Ho conosciuto Aurelia quando era già anziana. Ne avevo sentito parlare spesso e il suo nome così altisonante e storicamente importante proprio non corrispondeva a quanto vidi quando finalmente decisi di accompagnare mia madre a farle visita. Era una donna piccola, magrolina, con sottili capelli bianchi di media lunghezza mantenuti con un ferrettino sulla fronte: con il vestitino garbato e lo scialle di lana sulle minute spalle, seduta sulla sua sedia in cucina sembrava proprio una bambolina, come mi diceva il mio fratellino in Cristo Domenico che, essendo vicino di casa, l’andava a trovare spesso.
Non vedeva più ormai e figli e figlie facevano a turno per stare con lei in una casa molto accogliente al primo piano di un atrio dal gusto antico con lisce chianche, pareti incalcinate di bianco, vasi, portoncini e piccoli archi storti.
Non ci eravamo mai incontrate, eppure quando aveva sentito i nostri nomi ci aveva subito riconosciute. Ma come era possibile? Sapeva di quando non abitavamo a Mottola, di quando avevamo predicato, condotto liturgie… ci conosceva.
Aurelia si era convertita quando era giovane e con lei soltanto un figlio, Donato: ecco l’informatore! Di ogni domenica, di ogni incontro svoltosi in chiesa, di ogni novità: addirittura l’aveva aggiornata, anche con altre sorelle che sempre le facevano visita, circa i canti nuovi, quelli della raccolta «Cantiamo insieme» di cui conosceva bene le parole.
Quando Donato si convertì con sua madre, suo padre non si oppose e per quei tempi già era tanto, ma se avesse voluto andare in chiesa avrebbe dovuto prima governare il bestiame, pulire tutto e poi andare al culto domenicale.
Abitavano in campagna, nella contrada Dolce Morso a diversi chilometri da Mottola e, se la mamma non poteva fare tutta quella strada a piedi, certo questo non intimoriva e scoraggiava il giovanissimo e vigoroso Donato: ogni domenica si alzava prestissimo, portava a termine il suo lavoro sotto lo sguardo attento del padre e poi via a piedi verso il paese.
Sotto qualsiasi cielo, con instancabile caparbietà a grandi e veloci passi lo possiamo vedere lasciare la sudata campagna alla volta di quella collina tutta da conquistare per giungere in tempo al culto: ecco il perché di quella sua falcata larga quando cammina!
Sempre presente in chiesa, sempre il primo ad arrivare e, anzi, è lui che da mezzo secolo apre con almeno 30 minuti di anticipo le porte del locale, sistema al millimetro le sedie, distribuisce gli innari che a fine culto rimetterà a posto; durante la settimana mette in ordine, cura le piante, innaffia, spazza e pulisce.

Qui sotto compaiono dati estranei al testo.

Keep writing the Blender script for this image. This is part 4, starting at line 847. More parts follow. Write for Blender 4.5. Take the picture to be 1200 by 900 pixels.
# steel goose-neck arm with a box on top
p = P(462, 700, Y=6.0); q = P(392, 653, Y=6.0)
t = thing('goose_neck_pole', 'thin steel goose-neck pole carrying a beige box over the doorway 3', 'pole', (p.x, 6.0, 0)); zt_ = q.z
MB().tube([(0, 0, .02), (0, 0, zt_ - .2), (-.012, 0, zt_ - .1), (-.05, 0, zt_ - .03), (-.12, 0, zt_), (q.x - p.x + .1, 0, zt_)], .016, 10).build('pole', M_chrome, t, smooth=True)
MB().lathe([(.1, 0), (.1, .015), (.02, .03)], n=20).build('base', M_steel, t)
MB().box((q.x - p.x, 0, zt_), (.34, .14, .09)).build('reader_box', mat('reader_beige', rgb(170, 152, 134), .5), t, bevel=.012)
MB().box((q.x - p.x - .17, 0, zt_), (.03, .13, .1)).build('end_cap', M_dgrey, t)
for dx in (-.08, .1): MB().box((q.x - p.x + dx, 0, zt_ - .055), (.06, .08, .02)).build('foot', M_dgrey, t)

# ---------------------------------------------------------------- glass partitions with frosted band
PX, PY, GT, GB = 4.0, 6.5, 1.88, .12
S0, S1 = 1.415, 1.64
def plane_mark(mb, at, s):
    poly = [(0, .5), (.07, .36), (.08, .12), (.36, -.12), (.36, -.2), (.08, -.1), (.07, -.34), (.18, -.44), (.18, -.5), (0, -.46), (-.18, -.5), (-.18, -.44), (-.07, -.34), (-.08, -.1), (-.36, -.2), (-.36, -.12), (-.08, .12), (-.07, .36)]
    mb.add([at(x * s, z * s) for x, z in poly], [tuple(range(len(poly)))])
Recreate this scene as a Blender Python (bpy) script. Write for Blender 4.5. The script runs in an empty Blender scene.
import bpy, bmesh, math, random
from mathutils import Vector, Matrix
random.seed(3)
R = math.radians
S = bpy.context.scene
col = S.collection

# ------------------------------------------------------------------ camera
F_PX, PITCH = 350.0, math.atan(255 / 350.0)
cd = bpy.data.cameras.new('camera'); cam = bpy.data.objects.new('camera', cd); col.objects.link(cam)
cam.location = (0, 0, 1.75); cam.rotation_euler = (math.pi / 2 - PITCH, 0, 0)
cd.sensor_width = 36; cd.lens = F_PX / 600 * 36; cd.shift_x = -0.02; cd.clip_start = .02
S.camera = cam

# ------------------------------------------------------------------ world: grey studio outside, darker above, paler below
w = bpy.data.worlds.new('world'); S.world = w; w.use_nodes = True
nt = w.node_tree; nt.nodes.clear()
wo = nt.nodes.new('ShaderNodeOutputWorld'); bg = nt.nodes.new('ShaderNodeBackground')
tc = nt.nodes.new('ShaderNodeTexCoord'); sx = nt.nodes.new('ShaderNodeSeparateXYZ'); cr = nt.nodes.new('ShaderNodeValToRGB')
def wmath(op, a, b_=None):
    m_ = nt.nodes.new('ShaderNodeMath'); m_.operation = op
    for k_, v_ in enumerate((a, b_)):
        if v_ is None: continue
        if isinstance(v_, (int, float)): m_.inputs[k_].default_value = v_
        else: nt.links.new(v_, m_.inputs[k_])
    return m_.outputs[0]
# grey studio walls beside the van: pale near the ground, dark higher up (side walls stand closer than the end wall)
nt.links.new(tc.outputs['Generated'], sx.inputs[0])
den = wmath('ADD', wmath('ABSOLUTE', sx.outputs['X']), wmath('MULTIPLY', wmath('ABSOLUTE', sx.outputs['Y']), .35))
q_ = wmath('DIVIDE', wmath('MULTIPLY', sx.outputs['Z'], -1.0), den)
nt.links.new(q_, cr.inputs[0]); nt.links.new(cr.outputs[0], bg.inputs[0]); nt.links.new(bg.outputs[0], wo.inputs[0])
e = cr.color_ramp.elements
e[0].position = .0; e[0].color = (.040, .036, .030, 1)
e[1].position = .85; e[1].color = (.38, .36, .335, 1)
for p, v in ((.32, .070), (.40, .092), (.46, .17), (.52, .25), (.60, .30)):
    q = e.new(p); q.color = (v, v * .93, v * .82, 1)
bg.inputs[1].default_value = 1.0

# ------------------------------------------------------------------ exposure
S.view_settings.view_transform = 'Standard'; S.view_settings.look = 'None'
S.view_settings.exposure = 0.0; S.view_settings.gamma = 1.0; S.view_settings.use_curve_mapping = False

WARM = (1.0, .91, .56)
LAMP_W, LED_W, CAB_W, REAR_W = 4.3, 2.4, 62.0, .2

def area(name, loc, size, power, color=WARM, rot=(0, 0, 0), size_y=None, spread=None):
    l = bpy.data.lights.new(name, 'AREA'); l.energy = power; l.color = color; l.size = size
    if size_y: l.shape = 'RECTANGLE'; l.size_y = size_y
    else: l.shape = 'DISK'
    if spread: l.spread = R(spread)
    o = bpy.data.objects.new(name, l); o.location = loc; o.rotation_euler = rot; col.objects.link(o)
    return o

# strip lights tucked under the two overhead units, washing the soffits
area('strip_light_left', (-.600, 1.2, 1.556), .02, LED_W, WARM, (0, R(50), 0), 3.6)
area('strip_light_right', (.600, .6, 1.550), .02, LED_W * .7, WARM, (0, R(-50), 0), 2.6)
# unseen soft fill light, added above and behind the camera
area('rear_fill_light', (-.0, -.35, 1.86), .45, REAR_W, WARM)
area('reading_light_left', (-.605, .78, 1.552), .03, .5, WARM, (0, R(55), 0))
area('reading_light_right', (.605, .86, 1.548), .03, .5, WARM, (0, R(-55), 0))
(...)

Anche se non sa leggere, canta tutti gli inni, cambiando le parole o non pronunciandole bene ma con il cuore. E poi prega ad alta voce per le persone anziane, per quanti non sono potuti venire in chiesa, per gli ammalati che va a trovare e di cui porta i saluti, e per «il genitore», la mamma, che sta poco bene; a volte anche un riferimento agli stacciùm’n, le statue, a cui altri rivolgono le preghiere che, invece, vanno solo a Cristo il Salvatore. E conclude sempre con una formula che più o meno suona «Ti preghiamo, tu che sei il Padre Eterno. Amen!».
A fine culto ti abbraccia quasi accoccolandosi e magari ci aggiunge un “… ve’ cuscìn!” (vai a cucinare!).
Tutto questo fino a quando Aurelia non muore.
Il 14 febbraio 2000, infatti, Donato cade nello sconforto non soltanto perché ha perso la mamma, ma anche perché ciò significherà stare periodicamente con un fratello o una sorella diversa e non tutti abitano a Mottola.
Donato non può stare da solo: all’età di 12 anni circa fu colpito da una febbre molto alta, forse una meningite, e questo lo ha segnato per tutta la vita. Ora, poi, ha 79 anni. Il mese di dicembre, infatti, non potrà frequentare poiché è in un altro paese.
Non lo vediamo più ogni domenica, non apre più in anticipo il locale, non ci sono più innari da sistemare… ma Donato è da sempre un esempio per noi: esempio di fede instancabile, pura e semplice, fede viva!
Il Signore ha guarito Donato e attraverso di lui ha risanato anche noi che, nella sua esistenza lambita dal rischio di essere inutile e di peso, abbiamo visto e vediamo ancora risplendere la luce della speranza che a tutto ridona significato e dignità.